Note that the ring operation is similar to an MPI_Alltoall() operation, where every processor effectively sends and receives data to every other processor. The difference is that the ring operation does it one step at a time, so the total volume of data does not need to be stored by every processor. However, the ring operation is also less efficient than MPI_Alltoall() because of the P stages required. So it is typically only suitable for small data buffers and occasional operations that are not time-critical.

Irregular operation

The irregular operation is provided by the Irregular class. What LAMMPS terms irregular communication is when each processor knows what data it needs to send to what processor, but does not know what processors are sending it data. An example is when load-balancing is performed and each processor needs to send some of its atoms to new processors.

The Irregular class provides 5 high-level methods useful in this context:

  • create_data()

  • exchange_data()

  • create_atom()

  • exchange_atom()

  • migrate_atoms()

For the create_data() method, each processor specifies a list of N datums to send, each to a specified processor. Internally, the method creates efficient data structures for performing the communication. The exchange_data() method triggers the communication to be performed. Each processor provides the vector of N datums to send, and the size of each datum. All datums must be the same size.

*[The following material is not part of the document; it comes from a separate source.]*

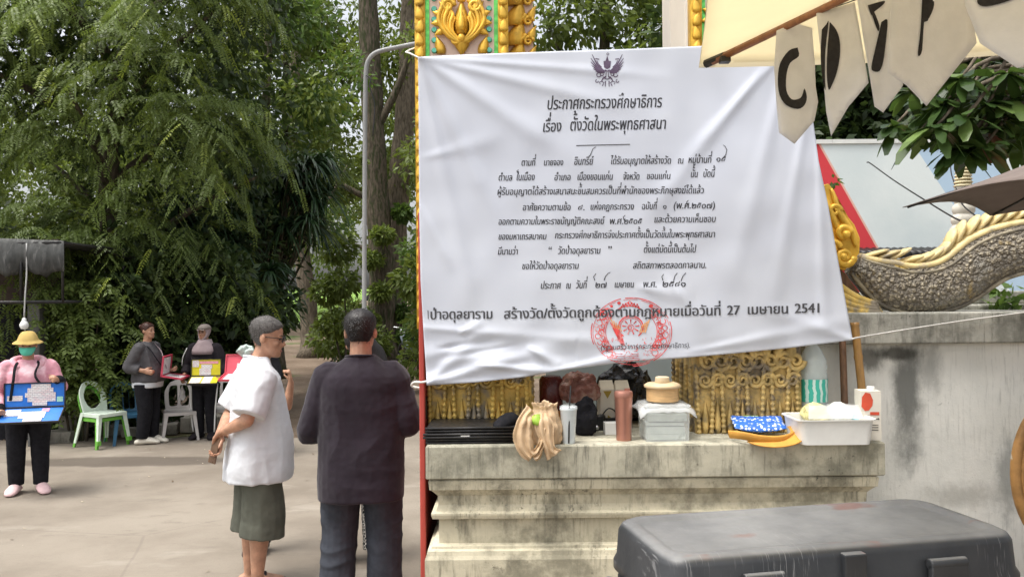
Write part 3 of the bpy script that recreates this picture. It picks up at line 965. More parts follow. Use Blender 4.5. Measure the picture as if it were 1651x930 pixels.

The create_atom() and exchange_atom() methods are similar, except that the size of each datum can be different. Typically, this is used to communicate atoms, each with a variable amount of per-atom data, to other processors.

The migrate_atoms() method is a convenience wrapper on the create_atom() and exchange_atom() methods to simplify communication of all the per-atom data associated with an atom so that the atom can effectively migrate to a new owning processor. It is similar to the exchange() method in the Comm class invoked when atoms move to neighboring processors (in the regular or tiled decomposition) during timestepping, except that it allows atoms to have moved arbitrarily long distances and still be properly communicated to a new owning processor.

Rendezvous operation

Finally, the rendezvous operation is invoked via the rendezvous() method in the Comm class. Depending on how much communication is needed and how many processors a LAMMPS simulation is running on, it can be a much more efficient choice than the ring() method. It uses the irregular operation internally once or twice to do its communication. The rendezvous algorithm is described in detail in (Plimpton), including some LAMMPS use cases.

For the rendezvous() method, each processor specifies a list of N datums to send and which processor to send each of them to. Internally, this communication is performed as an irregular operation. The received datums are returned to the caller via invocation of callback function, provided as an argument to rendezvous(). The caller can then process the received datums and (optionally) assemble a new list of datums to communicate to a new list of specific processors. When the callback function exits, the rendezvous() method performs a second irregular communication on the new list of datums.

Examples in LAMMPS of use of the rendezvous operation are the fix rigid/small and fix shake commands (for one-time identification of the rigid body atom clusters) and the identification of special_bond 1-2, 1-3 and 1-4 neighbors within molecules. See the special_bonds command for context.


(Plimpton) Plimpton and Knight, JPDC, 147, 184-195 (2021).